• [DIRECTIONS]
Will you quote precisely the lines that run from the top of the material below to the line containing "TUBE_POWER = 22", both ends included?

• [GIVEN INFORMATION]
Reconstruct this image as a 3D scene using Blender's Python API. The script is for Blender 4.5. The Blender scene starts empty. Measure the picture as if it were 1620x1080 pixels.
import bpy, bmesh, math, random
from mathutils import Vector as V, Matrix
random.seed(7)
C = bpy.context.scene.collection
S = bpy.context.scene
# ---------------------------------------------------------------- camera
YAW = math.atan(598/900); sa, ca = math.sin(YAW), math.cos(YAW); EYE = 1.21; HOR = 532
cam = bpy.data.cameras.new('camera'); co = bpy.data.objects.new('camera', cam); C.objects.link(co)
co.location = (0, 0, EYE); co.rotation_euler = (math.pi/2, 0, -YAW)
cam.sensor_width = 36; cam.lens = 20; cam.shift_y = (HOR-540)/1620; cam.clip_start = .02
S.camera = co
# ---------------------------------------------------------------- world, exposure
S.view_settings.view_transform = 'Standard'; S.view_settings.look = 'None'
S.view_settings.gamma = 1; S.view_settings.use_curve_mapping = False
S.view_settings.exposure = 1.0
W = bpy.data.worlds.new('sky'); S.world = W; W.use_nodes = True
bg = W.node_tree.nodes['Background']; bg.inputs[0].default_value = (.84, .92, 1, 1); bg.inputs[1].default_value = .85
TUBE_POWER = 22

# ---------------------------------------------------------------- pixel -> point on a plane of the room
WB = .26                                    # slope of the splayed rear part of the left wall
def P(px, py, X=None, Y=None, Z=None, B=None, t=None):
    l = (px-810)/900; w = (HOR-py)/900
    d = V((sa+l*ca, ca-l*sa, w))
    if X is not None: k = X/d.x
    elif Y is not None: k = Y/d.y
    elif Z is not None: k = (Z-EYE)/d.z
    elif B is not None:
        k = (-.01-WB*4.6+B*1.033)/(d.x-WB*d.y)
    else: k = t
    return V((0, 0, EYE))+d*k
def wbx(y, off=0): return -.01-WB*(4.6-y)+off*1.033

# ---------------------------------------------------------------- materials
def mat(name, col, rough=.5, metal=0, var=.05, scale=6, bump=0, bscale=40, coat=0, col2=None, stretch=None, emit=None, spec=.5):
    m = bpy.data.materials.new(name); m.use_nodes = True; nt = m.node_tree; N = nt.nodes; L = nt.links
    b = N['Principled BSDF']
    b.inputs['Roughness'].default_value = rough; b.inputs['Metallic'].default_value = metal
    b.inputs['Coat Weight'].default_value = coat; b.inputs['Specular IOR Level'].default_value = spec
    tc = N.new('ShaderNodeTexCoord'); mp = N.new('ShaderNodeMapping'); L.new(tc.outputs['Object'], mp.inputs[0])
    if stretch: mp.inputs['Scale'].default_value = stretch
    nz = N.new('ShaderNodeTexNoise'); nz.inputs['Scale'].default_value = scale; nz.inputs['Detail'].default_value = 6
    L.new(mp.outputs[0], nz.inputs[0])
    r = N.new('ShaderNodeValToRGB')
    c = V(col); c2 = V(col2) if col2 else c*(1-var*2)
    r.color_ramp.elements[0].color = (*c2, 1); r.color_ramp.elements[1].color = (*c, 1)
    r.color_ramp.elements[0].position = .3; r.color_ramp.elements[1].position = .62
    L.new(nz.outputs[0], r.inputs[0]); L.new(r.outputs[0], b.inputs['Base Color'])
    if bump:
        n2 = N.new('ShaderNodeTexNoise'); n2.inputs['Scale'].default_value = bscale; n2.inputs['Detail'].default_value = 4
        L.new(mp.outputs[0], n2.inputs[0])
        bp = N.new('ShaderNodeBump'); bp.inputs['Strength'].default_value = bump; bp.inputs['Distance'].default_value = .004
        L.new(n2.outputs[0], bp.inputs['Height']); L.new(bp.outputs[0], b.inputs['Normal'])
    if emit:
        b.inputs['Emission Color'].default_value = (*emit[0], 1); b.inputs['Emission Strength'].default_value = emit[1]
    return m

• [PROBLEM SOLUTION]
Reconstruct this image as a 3D scene using Blender's Python API. The script is for Blender 4.5. The Blender scene starts empty. Measure the picture as if it were 1620x1080 pixels.
import bpy, bmesh, math, random
from mathutils import Vector as V, Matrix
random.seed(7)
C = bpy.context.scene.collection
S = bpy.context.scene
# ---------------------------------------------------------------- camera
YAW = math.atan(598/900); sa, ca = math.sin(YAW), math.cos(YAW); EYE = 1.21; HOR = 532
cam = bpy.data.cameras.new('camera'); co = bpy.data.objects.new('camera', cam); C.objects.link(co)
co.location = (0, 0, EYE); co.rotation_euler = (math.pi/2, 0, -YAW)
cam.sensor_width = 36; cam.lens = 20; cam.shift_y = (HOR-540)/1620; cam.clip_start = .02
S.camera = co
# ---------------------------------------------------------------- world, exposure
S.view_settings.view_transform = 'Standard'; S.view_settings.look = 'None'
S.view_settings.gamma = 1; S.view_settings.use_curve_mapping = False
S.view_settings.exposure = 1.0
W = bpy.data.worlds.new('sky'); S.world = W; W.use_nodes = True
bg = W.node_tree.nodes['Background']; bg.inputs[0].default_value = (.84, .92, 1, 1); bg.inputs[1].default_value = .85
TUBE_POWER = 22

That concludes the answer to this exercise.